Alfred Stieglitz
[Photographer and curator, b. 1864, Hoboken, New Jersey, d. 1946, New York.]

 If you decide that you would rather that art stay dead, then go out with your Kodak and produce some faithful imitations. Good machine work is always preferable to indifferent hand-made products. 

Richard Prince
[Artist, b. 1949, Panama Canal Zone, lives in New York.]

 There was a point where I noticed that things had changed in the Marlboro ad. They got rid of the famous guy, a certain model who used to be in all the ads. They took him out and started using other people. That’s when I went after it. That’s when I stole it.... This was a famous campaign. If you’re going to steal something, you know, you go to the bank. 

Giséle Freund
[Photographer, b. 1908, Berlin, Germany, d. 2000, Paris, France.]

 Yet it seems so easy to take a photograph! One forgets that, apart from the technical aspects, photography can be a mental creation and the affirmation of a personality. What is marvelous about a photograph is that its possibilities are infinite; there aren’t any subjects ‘done to death’. 

Eugene Richards
[Photographer, b. 1944, Dorchester, Massachusetts, lives in New York.]

 Photojournalist? With a few exceptions, those of us working as photojournalists might now more appropriately call ourselves illustrators. For, unlike real reporters, whose job it is to document what’s going down, most of us go out in the world expecting to give form to the magazine, or to newspaper editor’s ideas, using what’s become over the years a pretty standardized visual language. So we search for what is instantly recognizable, supportive of the text, easiest to digest, or most marketable—more mundane realities be damned. 

Tom Wolfe
[Writer, b. 1930, Richmond, Virginia, d. 2018, New York.]

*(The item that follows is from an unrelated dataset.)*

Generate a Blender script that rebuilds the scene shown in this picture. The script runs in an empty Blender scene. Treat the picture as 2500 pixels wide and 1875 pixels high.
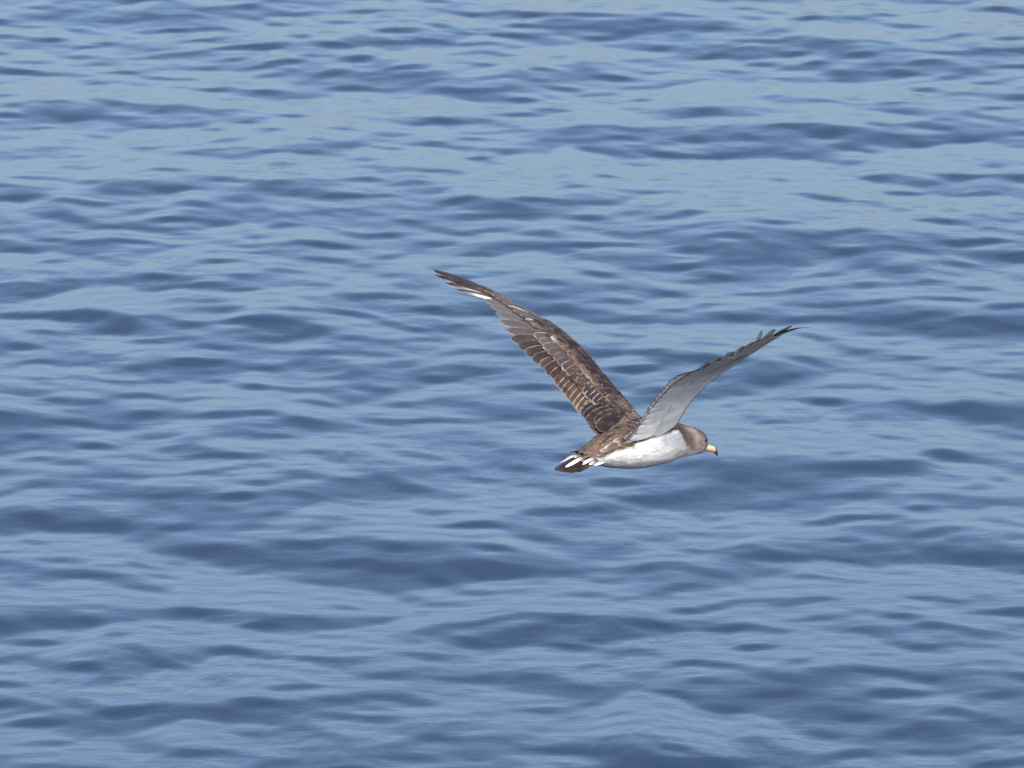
import bpy, bmesh, math, random
import numpy as np
from mathutils import Vector, Matrix
from mathutils.bvhtree import BVHTree

random.seed(7)
rng = np.random.default_rng(11)
scene = bpy.context.scene
col = scene.collection
R = math.radians

# ------------------------------------------------------------------ camera
cam_d = bpy.data.cameras.new('camera')
cam = bpy.data.objects.new('camera', cam_d)
col.objects.link(cam)
cam.location = (0.0, 0.0, 5.42)
cam.rotation_euler = (R(90 - 13.0), 0.0, 0.0)
cam_d.sensor_fit = 'HORIZONTAL'
cam_d.sensor_width = 17.3
cam_d.lens = 150.0
cam_d.clip_start = 0.1
cam_d.clip_end = 20000.0
cam_d.dof.use_dof = True
cam_d.dof.focus_distance = 18.0
cam_d.dof.aperture_fstop = 14.0
scene.camera = cam

# ------------------------------------------------------------------ daylight
SUN_EL, SUN_AZ = 45.0, 157.0        # azimuth clockwise from +Y (the way the camera looks)
world = bpy.data.worlds.new('World')
scene.world = world
world.use_nodes = True
wn = world.node_tree
for n in list(wn.nodes):
    wn.nodes.remove(n)
sky = wn.nodes.new('ShaderNodeTexSky')
sky.sky_type = 'NISHITA'
sky.sun_disc = False
sky.sun_elevation = R(SUN_EL)
sky.sun_rotation = R(SUN_AZ)
sky.air_density = 1.0
sky.dust_density = 10.0
sky.altitude = 1000.0
sky.ozone_density = 2.7
bg = wn.nodes.new('ShaderNodeBackground')
bg.inputs['Strength'].default_value = 0.15
wo = wn.nodes.new('ShaderNodeOutputWorld')
wn.links.new(sky.outputs[0], bg.inputs[0])
wn.links.new(bg.outputs[0], wo.inputs[0])

sun_d = bpy.data.lights.new('sun', 'SUN')
sun_d.energy = 1.4
sun_d.angle = R(2.0)
sun_d.color = (1.0, 0.95, 0.88)
sun = bpy.data.objects.new('sun', sun_d)
col.objects.link(sun)
sdir = Vector((math.sin(R(SUN_AZ)) * math.cos(R(SUN_EL)), math.cos(R(SUN_AZ)) * math.cos(R(SUN_EL)), math.sin(R(SUN_EL))))
sun.rotation_euler = sdir.to_track_quat('Z', 'Y').to_euler()
sun.location = (0, 0, 60)

scene.view_settings.view_transform = 'Standard'
scene.view_settings.look = 'None'
scene.view_settings.exposure = 1.28
scene.view_settings.gamma = 1.0
scene.view_settings.use_curve_mapping = False

# ------------------------------------------------------------------ helpers
def smooth01(x, a, b):
    t = np.clip((np.asarray(x, float) - a) / (b - a), 0, 1)
    return t * t * (3 - 2 * t)

def hermite(xs, ys):
    xs = np.array(xs, float); ys = np.array(ys, float)
    m = np.gradient(ys, xs, axis=0)
    def f(x):
        x = np.asarray(x, float)
        xc = np.clip(x, xs[0], xs[-1])
        i = np.clip(np.searchsorted(xs, xc) - 1, 0, len(xs) - 2)
        h = xs[i + 1] - xs[i]; t = (xc - xs[i]) / h
        e = (lambda a: a[..., None]) if ys.ndim == 2 else (lambda a: a)
        t_, h_ = e(t), e(h)
        y = (ys[i] * (2 * t_**3 - 3 * t_**2 + 1) + m[i] * h_ * (t_**3 - 2 * t_**2 + t_)
             + ys[i + 1] * (3 * t_**2 - 2 * t_**3) + m[i + 1] * h_ * (t_**3 - t_**2))
        lo = np.minimum(x - xs[0], 0); hi = np.maximum(x - xs[-1], 0)
        return y + m[0] * e(lo) + m[-1] * e(hi)
    return f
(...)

 Suddenly there is magic in such items... as random and eccentric framing, blurred images, keeling horizons, distorted scale, unreal colors (puce waters, chartreuse skies), grotesque foreshortening... and nightclub photo lighting with its flash overexposures and clotted shadows and inexplicable detail and tilted walls and stray items—arms, legs, shoes, cloven bottoms, anorexic elbows—appearing in an amputated condition about the edges... Once regarded as technical limitation of the medium, as annoyances to be overcome by professional expertise, they now become like animae, tree spirits, to be treated with reverence and looked to for guidance. 

Jason Fulford
[Photographer, b. 1973, Atlanta, Georgia, lives in Scranton, Pennsylvania.]

 We all are influenced by things and copy things, but often where there is a certain level of copying, only the surface value ends up being reproduced and that becomes thinner and thinner. I feel like a lot of appropriation suffers from that. 

Henry Miller
[Writer, b. 1890, New York, d. 1980, Pacific Palisades, California.]

 Tomorrow I will discover Sunset Boulevard. Eurythmic dancing, ball room dancing, tap dancing, artistic photography, ordinary photography, lousy photography, electro-fever treatment, internal douche treatment, ultra-violet ray treatment, elocution lessons, psychic readings, institutes of religion, astrological demonstrations, hands read, feet manicured, elbows massaged, faces lifted, warts removed, fat reduced, insteps raised, corsets fitted, busts vibrated, corns removed, hair dyed, glasses fitted, soda jerked, hangovers cured, headaches driven away, flatulence dissipated, business improved, limousines rented, the future made clear, the war made comprehensible, octane made higher and butane lower, drive in and get indigestion, flush the kidneys, get a cheap car wash, stay awake pills and go to sleep pills. (1945) 

Mark Twain (Samuel Langhorne Clemens)
[Writer, b. 1835, Hannibal, Missouri, d. 1910, Redding, Connecticut.]

 A photograph is a most important document, and there is nothing more damning to go down to posterity than a silly, foolish smile caught and fixed forever.